Kazandaki buhar basıncının düşürülmesi ile yakıt faturasında %1-2 lik tasarruf sağlanmaktadır. Kazan verimini etkileyen bir diğer önemli etken "brülör"dür. Yapılan analizleri pek çok brülörün uygun şartlarda çalışmadığını göstermektedir.
Brülörlerde, hava yakıt miktarıyla orantılı olarak değişmesini sağlamak amacıyla yakıt vanası bir mekanik sistemle hava klepesine bağlanır. Bu mekanik bağlantının zamanla gevşemesi, eklem parçalarının aşınması sonucu hava miktarının yakıtla uyumlu olarak otomatik bir biçimde ayarlanması imkansız hale gelir.
Bu da verimi azaltacak yönde etki eder.Kazanda verimi etkileyen ve önlem alınması gereken maddeler şunlardır;
Eksik Yanma Nedeniyle Olan Isı Kaybı
Baca Gazındaki Su buharı İle Olan Isı Kaybı
Kuru Baca Gazı Nedeniyle Olan Isı Kaybı
Fazla Hava Nedeniyle Olan Isı Kaybı
Yakıtın Özelliğine Bağlı Olan Isı Kaybı
Kazan Yüküne Bağlı Olan Isı Kaybı
Kazan Yüzeylerinden Olan Isı Kaybı
Blöf Nedeniyle Olan Isı Kaybı
Besi Suyu Sıcaklığına Bağlı Olan Isı Kaybı
Kondens Dönüşümüne Bağlı Olan Isı Kaybı
Yanma Havası Sıcaklığına Bağlı Olan Isı Kaybı
Yakma Sistemlerine Bağlı Olan Isı Kaybı
Basınçlı hava üretmek için kullanılan aletlere kompresör denir. Atmosferden aldıkları havanın basıncını artırırlar. Basınçlı hava sistemleri enerji tüketimi çok yoğun sistemler oldukları için verimlilikleri çok önemlidir.

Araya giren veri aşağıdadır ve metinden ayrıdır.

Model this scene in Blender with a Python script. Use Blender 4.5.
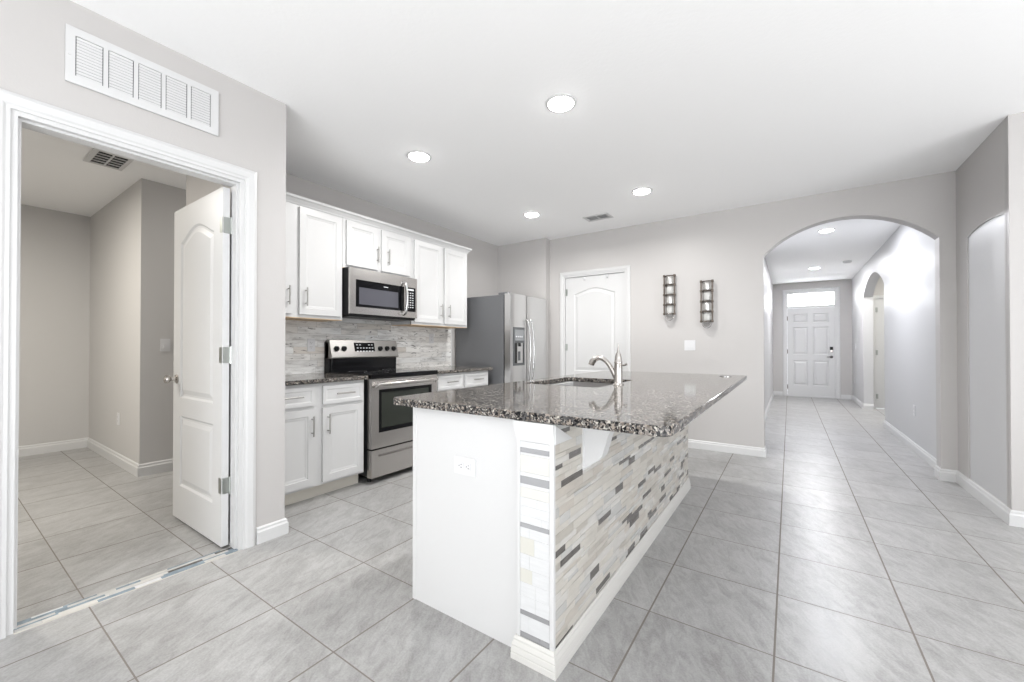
import bpy, bmesh, math, random
from mathutils import Vector, Matrix
random.seed(7)
PI = math.pi
for o in list(bpy.data.objects): bpy.data.objects.remove(o)
S = bpy.context.scene
C = S.collection

# ---------------------------------------------------------------- camera
cd = bpy.data.cameras.new('camera'); cam = bpy.data.objects.new('camera', cd); C.objects.link(cam)
cd.sensor_width = 36; cd.lens = 405.5 / 1024 * 36; cd.shift_y = 3.16 / 1024
cd.clip_start = .05; cd.clip_end = 100
cam.location = (0, 0, 1.15)
cam.rotation_euler = (PI / 2 + .007545, 0, .60014)
S.camera = cam
# ---------------------------------------------------------------- view, world
S.view_settings.view_transform = 'Standard'; S.view_settings.look = 'None'
S.view_settings.gamma = 1; S.view_settings.use_curve_mapping = False
S.view_settings.exposure = 0.33
w = bpy.data.worlds.new('world'); S.world = w; w.use_nodes = True
w.node_tree.nodes['Background'].inputs[0].default_value = (.93, .96, 1, 1)
w.node_tree.nodes['Background'].inputs[1].default_value = 2.2
# ---------------------------------------------------------------- large area lights (daylight at the windows, added fills, room lamps)
def area(name, loc, rot, sx, sy, power, col=(1, 1, 1), shape='RECTANGLE', parent=None, spread=PI):
    l = bpy.data.lights.new(name, 'AREA'); l.shape = shape; l.size = sx
    if shape == 'RECTANGLE': l.size_y = sy
    l.energy = power; l.color = col; l.spread = spread
    o = bpy.data.objects.new(name, l); C.objects.link(o)
    if parent: o.parent = parent; loc = Vector(loc) - parent.location
    o.location = loc; o.rotation_euler = rot
    return o
area('daylight_rear', (.9, -4.52, 1.35), (PI / 2, 0, 0), 4.2, 2.0, 8, (.97, .985, 1))          # sliding doors behind the camera, facing +Y
area('ceiling_fill_rear', (.9, -4.4, .55), (PI * .79, 0, 0), 4.2, .9, 145, (.97, .985, 1))       # unseen fill added to lift the ceiling, aimed up and forward
area('ceiling_fill_floor', (1.6, -1.9, .06), (PI, 0, 0), 5.6, 2.6, 112, (.965, .985, 1))            # added fill facing up from floor level behind the camera, brightens the ceiling
area('daylight_right', (5.0, .3, 1.45), (PI * .60, 0, PI / 2), 3.0, 1.6, 45, (.97, .985, 1))     # window on the right, facing -X
area('ceiling_fill_right', (3.7, 1.3, .06), (PI, 0, 0), 2.3, 2.6, 72, (.98, .99, 1))              # another added upward ceiling fill, out of view beside the right-hand window
area('daylight_transom', (.4, 11.68, 2.26), (PI / 2, 0, PI), .85, .3, 14, (.97, .98, 1))
area('laundry_lamp', (-4.6, -.35, 2.6), (0, 0, 0), .4, .4, 52, (1, .95, .86))
area('passage_fill', (-4.3, 2.3, 2.6), (0, 0, 0), .3, .3, 7, (1, .98, .95))  # unseen fill added to lighten the grey passage wall
area('entry_room_fill', (1.75, 9.0, 2.6), (0, 0, 0), .3, .3, 20, (1, .97, .88))  # unseen fill added to brighten the door behind the hall arch

# ================================================================ helpers
def new(): return bmesh.new()
def link(name, me, parent=None):
    o = bpy.data.objects.new(name, me); C.objects.link(o)
    if parent: o.parent = parent
    return o
def wloc(p):
    v = Vector((0, 0, 0))
    while p: v += p.location; p = p.parent
    return v
def obj(name, bm, mats, parent=None, smooth=False, origin=None):
    """world-space bmesh -> one mesh object"""
    bmesh.ops.recalc_face_normals(bm, faces=bm.faces[:])
    off = wloc(parent) if parent else Vector((0, 0, 0))
    if origin is not None: off = Vector(origin)
    if off.length: bmesh.ops.translate(bm, verts=bm.verts[:], vec=-off)
    me = bpy.data.meshes.new(name); bm.to_mesh(me); bm.free()
    for m in (mats if isinstance(mats, (list, tuple)) else [mats]): me.materials.append(m)
    if smooth:
        for p in me.polygons: p.use_smooth = True
        try: me.set_sharp_from_angle(angle=math.radians(38))
        except Exception: pass
    o = link(name, me, parent)
    if origin is not None: o.location = origin
    return o
def thing(name, label, cat, loc, group=None):
    o = bpy.data.objects.new(name, None); C.objects.link(o); o.location = loc
    o.empty_display_size = .1
    return tag(o, label, cat, group)
def tag(o, label, cat, group=None):
    o['label'] = label; o['category'] = cat
    if group: o['group'] = group
    return o
def struct(o): o['kind'] = 'structure'; return o
def box(bm, x0, x1, y0, y1, z0, z1, bev=0, mi=0, seg=2):
    if x0 > x1: x0, x1 = x1, x0
    if y0 > y1: y0, y1 = y1, y0
    r = bmesh.ops.create_cube(bm, size=1); vs = r['verts']
    for v in vs: v.co = Vector(((x0 + x1) / 2 + v.co.x * (x1 - x0), (y0 + y1) / 2 + v.co.y * (y1 - y0), (z0 + z1) / 2 + v.co.z * (z1 - z0)))
    fs = set(f for v in vs for f in v.link_faces)
    for f in fs: f.material_index = mi
    if bev:
        es = list(set(e for v in vs for e in v.link_edges))
        r = bmesh.ops.bevel(bm, geom=es, offset=bev, segments=seg, profile=.5, affect='EDGES')
        for f in r['faces']: f.material_index = mi
    return bm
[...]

En önemli unsurları kompresörün harcadığı enerji karşısında vermiş olduğu hava debisidir. Sistemin yüksek kapasitede çalıştırılıp, düşük kapasitede kullanılması en verimsiz çalıştırılma şekillerinden biridir. Kompresörler verilen enerjinin çoğunluğunu zayi ederler.
Bu atık enerjiyi faydalı enerjiye dönüştürebilmenin yolları aranmalı ve de olabilecek maximum verimde tasarlanmalıdır.
Basınçlı hava için fiyat analizi yapıldığında güç harcarken tükenen elektrik maliyeti 10 katı kadar daha fazladır. Bu nedenle proses için gerekli olan basıncın iyi tespit edilmesi ve gerekli hesapların yapılarak fazladan enerji tüketimine yol açması engellenmelidir.
Ayrıca basınçlı hava elde ederken harcanılan bu elektrik enerjisi için %90 civarı enerji ısı enerjisi olarak tasarrufa çevirmek ve bu kazanılan ısı enerjisini işletmenin ısı ihtiyacını gidermek için kullanmak mümkündür. Bu şekilde işletme çevreye daha az zarar vermiş ve atık olan ısıdan yarar sağlamış olur.
Kompresör giriş havasının sıcaklığının düşük olması havanın birim hacme düşen hava ağırlığını arttırır. Emilen havanın düşük sıcaklıkta olması daha az enerji kullanımı ile daha fazla miktarda hava imkanı sunar. Yaklaşık olarak 3 derece sıcaklık azalmasında enerji tüketimi %1 azalmaktadır.